We are currently doing some work in the area using Python and we are satisfied with it. However, our research is in simulating and analyzing the cascading failures in power networks in disaster aftermath and I am not sure if what you do is similar or can be done in Python.
MATLAB offers very good libraries for processing and mathematical modeling as well as process control, including recently offers the possibility of publishing in real time, the information acquired from sensors through free hardware such as Aduino and other boards directly in the cloud, It's known as the Internet of Things (IoT) with a frequency of data update of 15 seconds, I am currently working on an IoT project, but using LabVIEW and Favoriot, greetings.
Juan Antonio Arizaga Silva, José Francisco Moreira Pessanha, Alex Bernsts Tronchoni, Alireza Inanlouganji, Raphael Batista, Thanks for all the comments!
Tahmina Zebin, thank you for the gitHub link. It's quite interesting.
Edgar Julian-Laime, thanks for the answer. About this type of Arduino application, I researched about another (Raspberry-Pi) very interesting to use with Python:
Python is the way to go....I’ve switched from Matlab to Python, 5 years ago. Python is free and contains a lot of librairies. Some of them are really close to Matlab routines (Numpy / Scipy / Matplotlib). Now, I use Python for my research, for my courses, for script automation, for web development (django !)...I love it.

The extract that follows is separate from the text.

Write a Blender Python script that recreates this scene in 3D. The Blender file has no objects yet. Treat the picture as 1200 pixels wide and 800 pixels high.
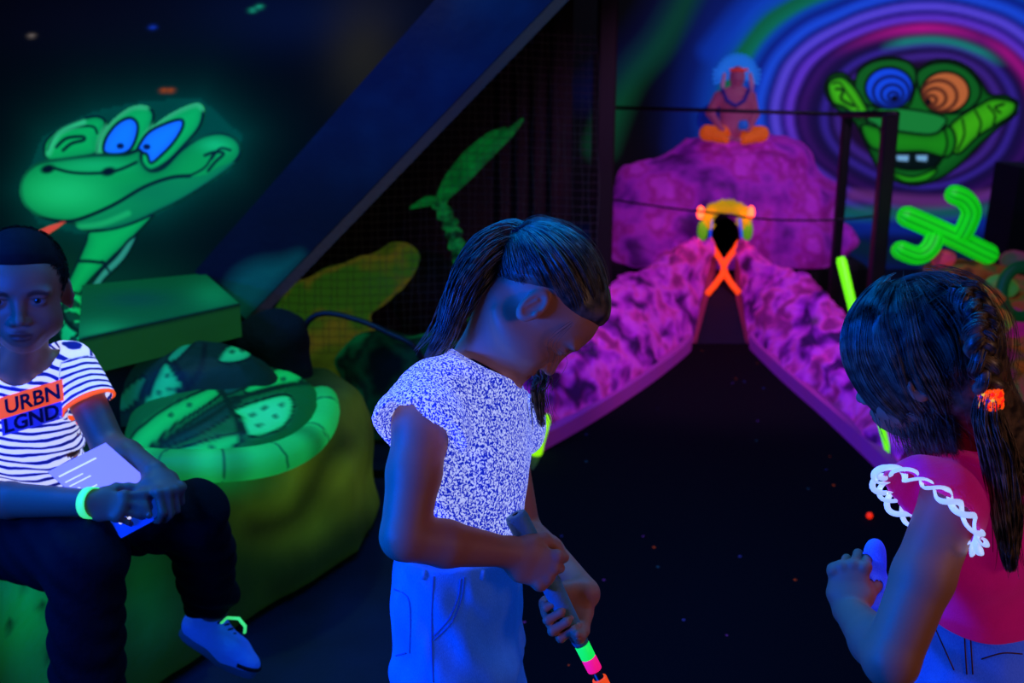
import bpy, math, random
import numpy as np
from mathutils import Vector, Matrix
from mathutils.bvhtree import BVHTree
random.seed(7); RNG = np.random.default_rng(7)
COL = bpy.context.scene.collection
PI = math.pi
# ------------------------------------------------------------------ camera model (1200x800)
FPX = 1250.0; PITCH = math.radians(15.2); CAMZ = 1.5
CS, SN = math.cos(PITCH), math.sin(PITCH)
def ray(px, py):
    x = (px-600)/FPX; y = (400-py)/FPX
    return np.array([x, CS + y*SN, -SN + y*CS])
def P(px, py, Y):
    """world point seen at pixel (px,py) that stands Y metres in front of the camera"""
    d = ray(px, py); return np.array([0, 0, CAMZ]) + d*(Y/d[1])
def G(px, py, z=0.0):
    d = ray(px, py); return np.array([0, 0, CAMZ]) + d*((z-CAMZ)/d[2])
def proj(X, Y, Z):
    """world -> photo pixel (arrays)"""
    dz = Z-CAMZ
    f = Y*CS - dz*SN; u = Y*SN + dz*CS
    return 600 + FPX*X/f, 400 - FPX*u/f
V = lambda *a: np.array(a, float)
def nrm(v): v = np.asarray(v, float); return v/np.linalg.norm(v)
IR, IU, IF = V(1, 0, 0), V(0, SN, CS), V(0, CS, -SN)     # image right / up / forward as world vectors
def img(r, u, f=0): return r*IR + u*IU + f*IF
# ------------------------------------------------------------------ colours and materials
def lin(c):
    c = np.asarray(c, float)/255
    return np.where(c <= 0.04045, c/12.92, ((c+0.055)/1.055)**2.4)
def rgba(c): return tuple(float(v) for v in lin(c)) + (1.0,)
def material(name):
    m = bpy.data.materials.new(name); m.use_nodes = True
    return m, m.node_tree, m.node_tree.nodes['Principled BSDF']
def mat(name, c, rough=0.6, glow=None, gs=0.0, noise=None, bump=None, spec=0.4, metal=0.0, sheen=0.0):
    """c colour 0..255; glow = fluorescent colour with strength gs; noise=(scale, colour2, contrast); bump=(scale, strength)"""
    m, nt, b = material(name); N, L = nt.nodes.new, nt.links.new
    b.inputs['Base Color'].default_value = rgba(c)
    b.inputs['Roughness'].default_value = rough; b.inputs['Metallic'].default_value = metal
    b.inputs['Specular IOR Level'].default_value = spec
    if sheen: b.inputs['Sheen Weight'].default_value = sheen
    tc = N('ShaderNodeTexCoord')
    if glow is not None:
        b.inputs['Emission Color'].default_value = rgba(glow); b.inputs['Emission Strength'].default_value = gs
    if noise:
        t = N('ShaderNodeTexNoise'); t.inputs['Scale'].default_value = noise[0]; t.inputs['Detail'].default_value = 5
        L(tc.outputs['Object'], t.inputs['Vector'])
        r = N('ShaderNodeValToRGB'); r.color_ramp.elements[0].position = 0.5-noise[2]; r.color_ramp.elements[1].position = 0.5+noise[2]
        r.color_ramp.elements[0].color = rgba(c); r.color_ramp.elements[1].color = rgba(noise[1])
        L(t.outputs['Fac'], r.inputs['Fac']); L(r.outputs['Color'], b.inputs['Base Color'])
        if glow is not None and glow == c: L(r.outputs['Color'], b.inputs['Emission Color'])
    if bump:
        t = N('ShaderNodeTexNoise'); t.inputs['Scale'].default_value = bump[0]; t.inputs['Detail'].default_value = 4
        L(tc.outputs['Object'], t.inputs['Vector'])
        bp = N('ShaderNodeBump'); bp.inputs['Strength'].default_value = bump[1]; bp.inputs['Distance'].default_value = 0.01
        L(t.outputs['Fac'], bp.inputs['Height']); L(bp.outputs['Normal'], b.inputs['Normal'])
    return m
def mat_attr(name, gs=0.0, rough=0.7, bump=None, spec=0.3, basek=1.0):
    """colour from the 'paint' colour attribute: used both as pigment and as its fluorescence"""
    m, nt, b = material(name); N, L = nt.nodes.new, nt.links.new
    a = N('ShaderNodeAttribute'); a.attribute_name = 'paint'
    b.inputs['Roughness'].default_value = rough; b.inputs['Specular IOR Level'].default_value = spec
    L(a.outputs['Color'], b.inputs['Base Color'])
    if gs: L(a.outputs['Color'], b.inputs['Emission Color']); b.inputs['Emission Strength'].default_value = gs
    if bump:
        tc = N('ShaderNodeTexCoord'); t = N('ShaderNodeTexNoise'); t.inputs['Scale'].default_value = bump[0]; t.inputs['Detail'].default_value = 4
        L(tc.outputs['Object'], t.inputs['Vector'])
        bp = N('ShaderNodeBump'); bp.inputs['Strength'].default_value = bump[1]; bp.inputs['Distance'].default_value = 0.01
        L(t.outputs['Fac'], bp.inputs['Height']); L(bp.outputs['Normal'], b.inputs['Normal'])
    return m
# ------------------------------------------------------------------ objects
def tag(o, label=None, cat=None, group=None, kind=None):
    if label: o['label'] = label
    if cat: o['category'] = cat
    if group: o['group'] = group
    if kind: o['kind'] = kind
    return o
def empty(name, loc, label=None, cat=None, group=None):
    o = bpy.data.objects.new(name, None); COL.objects.link(o); o.location = Vector([float(v) for v in loc]); o.empty_display_size = 0.1
    return tag(o, label, cat, group)
def add(name, verts, faces, m, parent=None, smooth=True, col=None, attr=None, mats=None, fm=None, label=None):
    """one mesh object from world coordinates; the parent's place is taken out so parts keep their place"""
    me = bpy.data.meshes.new(name)
    verts = np.asarray(verts, np.float64)
    if isinstance(faces, np.ndarray):
        nf, k = faces.shape
        me.vertices.add(len(verts)); me.vertices.foreach_set('co', verts.ravel().astype(np.float32))
        me.loops.add(nf*k); me.loops.foreach_set('vertex_index', faces.ravel().astype(np.int32))
        me.polygons.add(nf); me.polygons.foreach_set('loop_start', np.arange(0, nf*k, k, dtype=np.int32))
        me.polygons.foreach_set('loop_total', np.full(nf, k, np.int32)); me.update(calc_edges=True)
    else:
        me.from_pydata([tuple(v) for v in verts], [], faces)
    for mm in (mats or [m]): me.materials.append(mm)
    if fm is not None: me.polygons.foreach_set('material_index', np.asarray(fm, np.int32))
    me.polygons.foreach_set('use_smooth', np.full(len(me.polygons), smooth))
    if col is not None:
        a = me.color_attributes.new('paint', 'FLOAT_COLOR', 'POINT')
        c = np.ones((len(verts), 4), np.float32); c[:, :3] = col; a.data.foreach_set('color', c.ravel())
    if attr:
        for k_, v_ in attr.items():
            a = me.attributes.new(k_, 'FLOAT', 'POINT'); a.data.foreach_set('value', np.asarray(v_, np.float32))
    me.validate()
    o = bpy.data.objects.new(name, me); COL.objects.link(o)
    if parent is not None:
        o.parent = parent
        w = Vector((0, 0, 0)); q = parent
        while q is not None: w = w + q.location; q = q.parent
        off = np.array(w); me.transform(Matrix.Translation(-w))
    else:   # origin at the base centre of the mesh
        lo, hi = verts.min(0), verts.max(0); c = Vector(((lo[0]+hi[0])/2, (lo[1]+hi[1])/2, lo[2]))
        me.transform(Matrix.Translation(-c)); o.location = c
    if label: o['label'] = label
    return o
class MB:
    """collects shapes for one mesh"""
    def __init__(s): s.v = []; s.f = []
    def raw(s, v, f):
        n = len(s.v); s.v += [tuple(map(float, q)) for q in v]; s.f += [tuple(i+n for i in q) for q in f]; return s
    def box(s, c, size, R=None, bev=0.0):
        c = np.asarray(c, float); h = np.asarray(size, float)/2; R = np.eye(3) if R is None else R
        b = min(bev, *(h*0.9)) if bev else 0
        if not b:
            v = [c + R@(h*np.array(k)) for k in ((-1,-1,-1),(1,-1,-1),(1,1,-1),(-1,1,-1),(-1,-1,1),(1,-1,1),(1,1,1),(-1,1,1))]
            return s.raw(v, [(0,3,2,1),(4,5,6,7),(0,1,5,4),(1,2,6,5),(2,3,7,6),(3,0,4,7)])
        v = []
        for zz, ins in ((-h[2], b), (-h[2]+b, 0), (h[2]-b, 0), (h[2], b)):
            x, y = h[0]-ins, h[1]-ins; q = b
            for k in ((-x, -y+q), (-x+q, -y), (x-q, -y), (x, -y+q), (x, y-q), (x-q, y), (-x+q, y), (-x, y-q)):
                v.append(c + R@np.array([k[0], k[1], zz]))
        f = [tuple(range(7, -1, -1)), tuple(range(24, 32))]
        for r in range(3):
            for i in range(8): f.append((r*8+i, r*8+(i+1) % 8, r*8+8+(i+1) % 8, r*8+8+i))
        return s.raw(v, f)
    def tube(s, pts, r, n=8, cap=True, flat=1.0, up=None):
        pts = [np.asarray(p, float) for p in pts]; m = len(pts)
        rr = [r]*m if np.isscalar(r) else list(r)
        t0 = nrm(pts[1]-pts[0]); ref = np.array([0, 0, 1.0]) if up is None else nrm(up)
        if abs(t0@ref) > 0.95: ref = np.array([0, 1.0, 0])
        u = nrm(np.cross(t0, ref)); v = []
        for i in range(m):
            t = nrm(pts[min(i+1, m-1)]-pts[max(i-1, 0)]); u = nrm(u - t*(u@t)); w = np.cross(t, u)
            for k in range(n):
                a = 2*PI*k/n; v.append(pts[i] + rr[i]*(math.cos(a)*u + math.sin(a)*w*flat))
        f = [(i*n+k, i*n+(k+1) % n, (i+1)*n+(k+1) % n, (i+1)*n+k) for i in range(m-1) for k in range(n)]
        if cap: f += [tuple(range(n-1, -1, -1)), tuple(range((m-1)*n, m*n))]
        return s.raw(v, f)
    def ball(s, c, r, n=12, R=None):
        c = np.asarray(c, float); r = np.ones(3)*r if np.isscalar(r) else np.asarray(r, float); R = np.eye(3) if R is None else R
        v = [c + R@(r*[0, 0, 1])]
        m = n//2
        for i in range(1, m):
            th = PI*i/m
            for k in range(n):
                a = 2*PI*k/n; v.append(c + R@(r*np.array([math.sin(th)*math.cos(a), math.sin(th)*math.sin(a), math.cos(th)])))
        v.append(c - R@(r*[0, 0, 1])); e = len(v)-1
        f = [(0, 1+k, 1+(k+1) % n) for k in range(n)]
        for i in range(m-2):
            for k in range(n): f.append((1+i*n+k, 1+(i+1)*n+k, 1+(i+1)*n+(k+1) % n, 1+i*n+(k+1) % n))
        f += [(e, 1+(m-2)*n+(k+1) % n, 1+(m-2)*n+k) for k in range(n)]
        return s.raw(v, f)
    def prism(s, poly, d):
        """polygon of 3D points pushed along d"""
        poly = [np.asarray(p, float) for p in poly]; n = len(poly); d = np.asarray(d, float)
        return s.raw(poly + [p+d for p in poly], [tuple(range(n-1, -1, -1)), tuple(range(n, 2*n))] + [(i, (i+1) % n, n+(i+1) % n, n+i) for i in range(n)])
    def build(s, name, m, parent=None, smooth=False, label=None):
        return add(name, s.v, s.f, m, parent, smooth, label=label)
def frame(z, x=None):
    """rotation matrix with local z along z"""
    z = nrm(z); x = np.array([1.0, 0, 0]) if x is None else np.asarray(x, float)
    if abs(nrm(x)@z) > 0.98: x = np.array([0, 1.0, 0])
    x = nrm(x - z*(x@z)); return np.stack([x, np.cross(z, x), z], 1)
def smooth_path(pts, n=6, closed=False):
    pts = np.asarray(pts, float); m = len(pts); out = []
    for i in range(m if closed else m-1):
        g = (lambda j: pts[j % m]) if closed else (lambda j: pts[min(max(j, 0), m-1)])
        p0, p1, p2, p3 = g(i-1), g(i), g(i+1), g(i+2)
        for k in range(n):
            t = k/n; out.append(0.5*((2*p1)+(p2-p0)*t+(2*p0-5*p1+4*p2-p3)*t*t+(3*p1-p0-3*p2+p3)*t**3))
    if not closed: out.append(pts[-1])
    return np.array(out)
# ------------------------------------------------------------------ numpy value noise
_TAB = RNG.random((64, 64, 64)).astype(np.float32)*2-1
def vnoise(X, Y, Z):
    xi, yi, zi = np.floor(X).astype(int), np.floor(Y).astype(int), np.floor(Z).astype(int)
    fx, fy, fz = X-xi, Y-yi, Z-zi
    s = lambda t: t*t*(3-2*t)
    fx, fy, fz = s(fx), s(fy), s(fz); out = 0
    for a in (0, 1):
        for b in (0, 1):
            for c in (0, 1):
                w = (fx if a else 1-fx)*(fy if b else 1-fy)*(fz if c else 1-fz)
                out = out + w*_TAB[(xi+a) & 63, (yi+b) & 63, (zi+c) & 63]
    return out
def fbm(X, Y, Z, o=4):
    r, a = 0, 1.0
    for i in range(o): r = r + a*vnoise(X+i*7.3, Y+i*3.1, Z+i*5.7); X, Y, Z, a = X*2.03, Y*2.03, Z*2.03, a*0.5
    return r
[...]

Dear Vicent, the advantage of using matlab is enourms. The matlab's toolboxs and blocksets are huge and it is possible to connect matlab to different development boards (dsp, microcontrollers etc).
Using c/c++ and python are also very good choice for rapidly developed simulation models, but matlab has available different tools for visualizing and analyzing the results.
If your previous experience is based on Matlab probably Julia will give you a smoother change that other languages. The team python/numpy/scipy is well consolidated with reasonable performance and share a little bit the syntax surgar with matlab (althougth Julia is still closer). Depends on how important is the performance/speed, and the ecosystem of libraries that you actually need. Julia is in general faster than pure Python but check the libraries that you need for your modelling before take a final decision.